No suggestion deals with the restoration of some semblance of a healthy balance. No plan is advanced for easing the crushing burdens already resting upon the people.

To the contrary, all that we hear are the plans by which such costs progressively may be increased ... for greater call upon the taxable potential as though the resources available were inexhaustable.

In 1942, Gen. MacArthur was named Father of the Year. He stated:
 

By profession I am a soldier and take pride in that fact. But I am prouder — infinitely prouder — to be a father.

A soldier destroys in order to build; the father only builds, never destroys. The one has the potentiality of death; the other embodies creation and life.

He composed "A Father's Prayer" in the early days of World War II while in the Pacific:
 

Build me a son, O Lord, who will be strong enough to know when he is weak, brave enough to face himself when he is afraid, one who will be proud and unbending in honest defeat, and humble and gentle in victory.

Lead him, I pray, not in the path of ease and comfort, but under the stress and spur of difficulties and challenge.
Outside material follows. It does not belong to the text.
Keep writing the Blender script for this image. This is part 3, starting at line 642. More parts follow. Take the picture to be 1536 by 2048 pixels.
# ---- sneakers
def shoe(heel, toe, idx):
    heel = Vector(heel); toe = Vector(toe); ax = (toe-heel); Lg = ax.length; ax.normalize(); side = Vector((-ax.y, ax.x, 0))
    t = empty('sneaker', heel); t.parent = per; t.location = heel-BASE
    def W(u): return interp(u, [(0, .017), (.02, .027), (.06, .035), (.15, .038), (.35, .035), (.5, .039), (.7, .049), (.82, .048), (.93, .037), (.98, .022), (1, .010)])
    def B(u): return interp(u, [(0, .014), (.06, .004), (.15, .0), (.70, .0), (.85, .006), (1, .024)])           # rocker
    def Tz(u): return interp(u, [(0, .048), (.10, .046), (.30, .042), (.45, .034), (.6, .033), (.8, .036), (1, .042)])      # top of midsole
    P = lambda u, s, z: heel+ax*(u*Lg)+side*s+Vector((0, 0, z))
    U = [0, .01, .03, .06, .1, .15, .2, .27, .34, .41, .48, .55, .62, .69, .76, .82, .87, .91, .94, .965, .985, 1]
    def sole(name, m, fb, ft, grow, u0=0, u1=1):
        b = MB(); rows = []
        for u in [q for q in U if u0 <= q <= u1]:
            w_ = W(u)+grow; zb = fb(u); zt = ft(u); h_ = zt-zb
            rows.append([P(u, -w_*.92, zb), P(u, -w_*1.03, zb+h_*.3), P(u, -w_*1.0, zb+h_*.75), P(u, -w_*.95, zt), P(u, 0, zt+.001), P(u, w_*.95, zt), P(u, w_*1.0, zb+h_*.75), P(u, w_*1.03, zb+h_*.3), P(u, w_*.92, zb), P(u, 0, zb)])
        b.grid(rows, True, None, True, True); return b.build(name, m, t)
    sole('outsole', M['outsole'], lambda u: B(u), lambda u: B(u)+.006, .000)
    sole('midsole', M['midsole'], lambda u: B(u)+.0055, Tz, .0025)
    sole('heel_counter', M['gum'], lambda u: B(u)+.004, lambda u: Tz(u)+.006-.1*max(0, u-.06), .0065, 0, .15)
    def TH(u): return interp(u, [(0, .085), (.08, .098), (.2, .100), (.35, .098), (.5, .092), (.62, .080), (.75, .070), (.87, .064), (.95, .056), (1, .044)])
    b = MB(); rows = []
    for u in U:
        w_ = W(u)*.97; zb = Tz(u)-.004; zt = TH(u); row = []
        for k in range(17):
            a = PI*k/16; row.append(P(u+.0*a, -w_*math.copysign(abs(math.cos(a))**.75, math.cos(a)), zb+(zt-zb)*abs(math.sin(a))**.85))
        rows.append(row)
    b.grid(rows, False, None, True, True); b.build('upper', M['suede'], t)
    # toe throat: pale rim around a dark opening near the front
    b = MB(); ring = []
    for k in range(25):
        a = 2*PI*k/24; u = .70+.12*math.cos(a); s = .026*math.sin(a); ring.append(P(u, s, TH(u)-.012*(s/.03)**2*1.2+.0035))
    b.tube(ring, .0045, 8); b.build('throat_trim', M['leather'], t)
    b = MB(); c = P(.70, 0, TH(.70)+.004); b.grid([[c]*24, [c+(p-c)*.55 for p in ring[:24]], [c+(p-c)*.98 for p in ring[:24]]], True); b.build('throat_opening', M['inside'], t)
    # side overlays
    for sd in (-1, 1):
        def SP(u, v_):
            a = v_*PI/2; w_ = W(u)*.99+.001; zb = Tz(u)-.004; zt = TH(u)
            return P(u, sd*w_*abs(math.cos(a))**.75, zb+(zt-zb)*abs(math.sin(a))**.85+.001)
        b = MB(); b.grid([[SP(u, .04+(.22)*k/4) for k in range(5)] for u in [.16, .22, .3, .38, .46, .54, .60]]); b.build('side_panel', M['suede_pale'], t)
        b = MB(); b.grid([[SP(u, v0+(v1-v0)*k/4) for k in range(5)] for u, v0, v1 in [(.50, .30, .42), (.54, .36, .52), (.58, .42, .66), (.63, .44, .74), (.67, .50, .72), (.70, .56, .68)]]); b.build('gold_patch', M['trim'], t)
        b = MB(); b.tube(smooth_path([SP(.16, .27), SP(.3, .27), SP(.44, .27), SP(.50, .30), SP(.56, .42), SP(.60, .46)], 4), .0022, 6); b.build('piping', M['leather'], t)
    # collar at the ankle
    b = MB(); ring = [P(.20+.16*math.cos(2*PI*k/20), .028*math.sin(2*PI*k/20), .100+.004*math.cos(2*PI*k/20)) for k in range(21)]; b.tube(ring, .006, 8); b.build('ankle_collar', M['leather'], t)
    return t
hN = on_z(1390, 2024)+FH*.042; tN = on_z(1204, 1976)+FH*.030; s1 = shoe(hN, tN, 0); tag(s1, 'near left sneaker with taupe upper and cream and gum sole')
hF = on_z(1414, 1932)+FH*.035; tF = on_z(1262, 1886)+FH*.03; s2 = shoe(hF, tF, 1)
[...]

Here let him learn to stand up in the storm; here let him learn compassion for those who fail ...

MacArthur continued:

Build me a son whose heart will be clear, whose goal will be high; a son who will master himself before he seeks to master other men; one who will reach into the future, yet never forget the past.

MacArthur warned in a speech to the Salvation Army, December 12, 1951, stating:
 

History fails to record a single precedent in which nations subject to moral decay have not passed into political and economic decline. There has been either a spiritual awakening to overcome the moral lapse, or a progressive deterioration leading to ultimate national disaster.

MacArthur, who considered himself “a soldier of God as well as of the republic,” concluded his address to the Massachusetts State Legislature in Boston, July 25, 1951:
 

We must unite in the high purpose that the liberties etched upon the design of our life by our forefathers be unimpaired and that we maintain the moral courage and spiritual leadership to preserve inviolate that mighty bulwark of all freedom, our Christian faith.